ЛЕФ 1923 № 3 | страница 25
В самом деле.
Разве не каждому следящему за литературой провинциалу известно, что «футуризм» – отнюдь не «един», а в нескольких «лицах»: лицо 1909-13 годов, лицо 18–19 года, лицо последних лет; что утверждать футуризм 18-го года ныне также бесплодно, как воскрешать, напр., тактику военного коммунизма в обстановке нэп? – а что же как не воскрешение агитпериода футуризма несет в себе запоздалое озарение тов. Володина, а отчасти и Н. Горлова, кончающего вышеупомянутую статью свою фразой: «нет, не назад, к Островскому и другим, а к Маяковскому – вперед!»…
Нужно ли воскрешение в 1923 году, ушедшего уже назад, хотя и славного, момента первого оплодотворения футуризма революционной улицей, когда речь уже идет о слиянии не с манифестирующей улицей, а с демонстрирующим производством?.
Неужели же и в 1923 году все еще нужно кому-то доказывать, что футуристы с первых же дней революции пошли вместе с ней и никогда ей не изменяли; что Игорь Северянин ничего общего с футуризмом, кроме старой, истрепанной вывески, не имеет.
Смешная история.
Когда пишущий эти строки, еще три года назад, где-то вон там, у самого ската в дальневосточный океан, восторженно «поднял на знамя» уже гонимый и тогда в столице «футуризм», – он так же, вот, как ныне столичный тов. Володин, сомнамбулически попер вперед, заражая своим горением и близких и далеких, но и – так же вот, как ныне столичный тов. Володин… отставая от жизни и искусстроения годиков, этак, на шесть («Облако в штанах»).
Смешнее всего то, что не только где-то там, в дальневосточном Тьмутараканске, но и в самой что ни есть столице, эти запоздалые мои, лет этак на шесть, «откровения» казались… мало-что не устаревшими, но и слишком, пожалуй, «дерзкими». Такими же, как будто, кажутся они и теперь.
А мне, ведь, все же, есть «оправдание», – т.-е. тому, что «поздно», но – «попер».
Во-первых, потому с таким большим опозданием против художественного расписания поездов попер, что расстоянием и атаманщиной необычайно был отрезан.
Во-вторых, и тогда уже я подходил к самому вопросу о культуре искусства и направлении этой культуры не абсолютно, а с известной гибкостью, допускавшей дальнейшую продвижку искусства и лишь ставившей вопрос о футуризме, как о последнем, к тому времени, течении, которое надлежало преодолеть, отнюдьне отмахиваясь от него ни «осиновым», ни «сосновым», ни «дубовым» крестом, и – от него оттолкнуться.
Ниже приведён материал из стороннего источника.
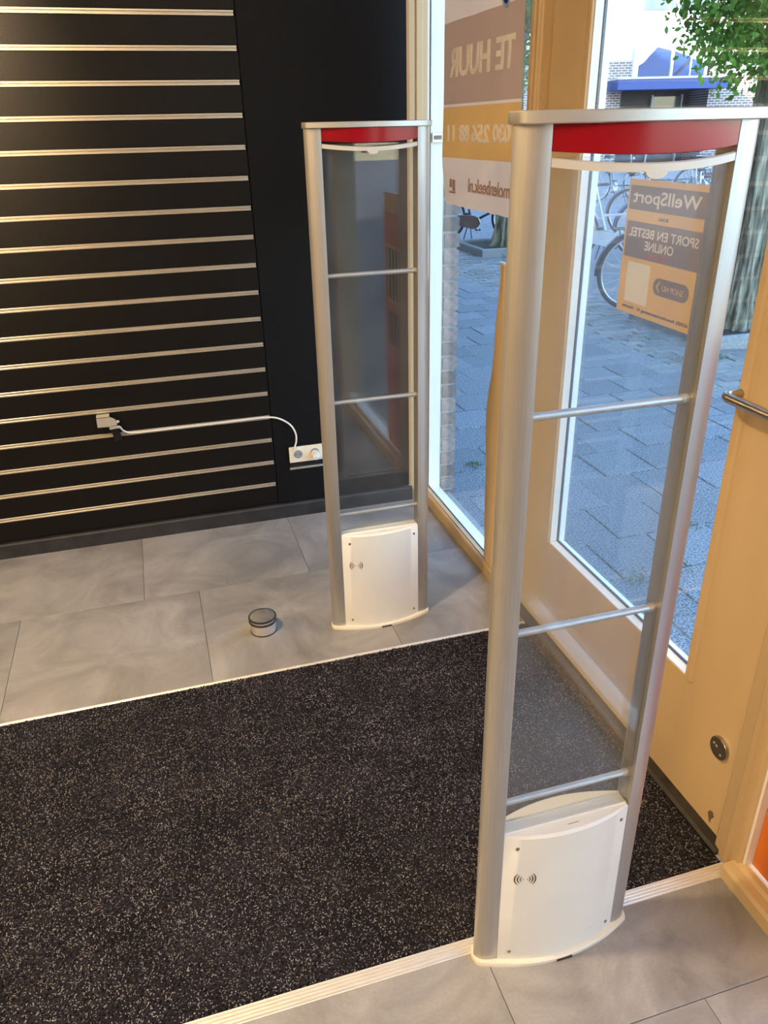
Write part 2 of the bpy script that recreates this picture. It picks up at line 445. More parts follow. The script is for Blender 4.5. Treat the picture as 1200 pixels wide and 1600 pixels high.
# ---- floor with individual vinyl tiles
floor = struct(MB().box(-5.0, 1.14, -4.0, YB + 0.10, -0.10, -0.004).build('floor', 'floor_base'), 'grey concrete-look vinyl tile floor around the dark mat')
T = 0.61
def tile_row(y0, y1, joint, xa, xb):
    k = math.floor((xa - joint) / T)
    x = joint + k * T
    while x < xb - 0.005:
        a, b = max(x, xa), min(x + T, xb)
        if b - a > 0.01:
            g = 0.0007
            MB().cbox(a + g, b - g, y0 + g, y1 - g, -0.004, 0.0, 0.0006).build('tile', 'tile', floor)
        x += T
XW = 1.05
tile_row(2.532, YB, -0.184, -3.0, XW)
tile_row(1.978, 2.532, 0.010, -3.0, XW)
tile_row(0.717, 0.935, 0.457, -3.0, XW)
tile_row(0.107, 0.717, 0.215, -3.0, XW)
tile_row(-0.503, 0.107, 0.03, -3.0, XW)
tile_row(-1.113, -0.503, -0.18, -3.0, XW)
MB().box(-5.0, 1.05, -4.0, -1.115, -0.004, 0).build('floor_sheet', 'tile', floor)
MB().box(-5.0, -3.002, -1.114, YB, -0.004, 0).build('floor_sheet', 'tile', floor)

# ---- mat in its aluminium edging
trim1 = MB()
trim1.prism([(1.978, -0.003), (1.978, 0.0025), (1.9745, 0.0048), (1.9685, 0.0048), (1.9655, 0.003), (1.9655, -0.003)], 'x', -3.0, 1.05)
trim1.prism([(1.9735, 0.0047), (1.9725, 0.0058), (1.9705, 0.0058), (1.9695, 0.0047)], 'x', -3.0, 1.05)
struct(trim1.build('trim_1', 'edge_alu'), 'thin pale metal strip between mat and far floor tiles')
trim2 = MB()
prof = [(0.934, -0.003), (0.934, 0.001)]
for i in range(4):
    a = 0.936 + i * 0.0066
    prof += [(a, 0.002 + i * 0.0011), (a + 0.0012, 0.0038 + i * 0.0011), (a + 0.0046, 0.0038 + i * 0.0011), (a + 0.0056, 0.0024 + i * 0.0011)]
prof += [(0.9628, 0.0068), (0.9628, -0.003)]
trim2.prism(prof, 'x', -3.0, 1.055)
struct(trim2.build('trim_2', 'edge_alu'), 'wide ribbed pale metal strip along the near edge of the mat')

mat_o = MB().box(-2.6, 1.055, 0.9635, 1.965, -0.003, 0.0012).build('entrance_mat', 'mat_base')
tag(mat_o, 'dark charcoal entrance mat with grey flecks set into the floor', 'mat')
def pile():
    n = 330000
    x = nrg.uniform(-1.25, 1.05, n); y = nrg.uniform(0.966, 1.962, n)
    light = nrg.random(n) < 0.25
    ang = nrg.uniform(0, 2 * PI, n); tilt = nrg.uniform(0.15, 1.1, n)
    ln = np.where(light, nrg.uniform(0.0022, 0.0048, n), nrg.uniform(0.003, 0.006, n)); wd = np.where(light, nrg.uniform(0.00045, 0.0009, n), nrg.uniform(0.0012, 0.0024, n))
    dx, dy = np.cos(ang), np.sin(ang)
    zz = np.where(light, nrg.uniform(0.0022, 0.0048, n), nrg.uniform(0.0012, 0.0045, n))
    cx = np.cos(tilt) * ln * dx; cy = np.cos(tilt) * ln * dy; cz = np.sin(tilt) * ln * 0.45
    px, py = -dy * wd, dx * wd
    v = np.empty((n, 4, 3))
    v[:, 0] = np.stack([x - px, y - py, zz], 1); v[:, 1] = np.stack([x + px, y + py, zz], 1)
    v[:, 2] = np.stack([x + px + cx, y + py + cy, zz + cz], 1); v[:, 3] = np.stack([x - px + cx, y - py + cy, zz + cz], 1)
    me = bpy.data.meshes.new('pile')
    me.vertices.add(n * 4); me.loops.add(n * 4); me.polygons.add(n)
    me.vertices.foreach_set('co', v.ravel()); me.loops.foreach_set('vertex_index', np.arange(n * 4))
    me.polygons.foreach_set('loop_start', np.arange(n) * 4); me.polygons.foreach_set('loop_total', np.full(n, 4))
    me.materials.append(M['pile_dark']); me.materials.append(M['pile_light'])
    me.polygons.foreach_set('material_index', light.astype(np.int32))
    me.update(); me.validate()
    o = bpy.data.objects.new('pile', me); C.objects.link(o); o.parent = mat_o
    o['kind'] = 'stuff'; o['label'] = 'short dark carpet pile with light grey flecks'
pile()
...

В-третьих, положение мое на левом фронте и тогда, и после, и теперь – всегда было в меру действенным, начиная от произвольного расцвечивания футуризма в нужные нам цвета, включая последние мои попытки критического отношения к реставрации старого футуризма, вплоть до попыток, почти одиноких, нащупать новую, дальнейшую линию «левого фронта».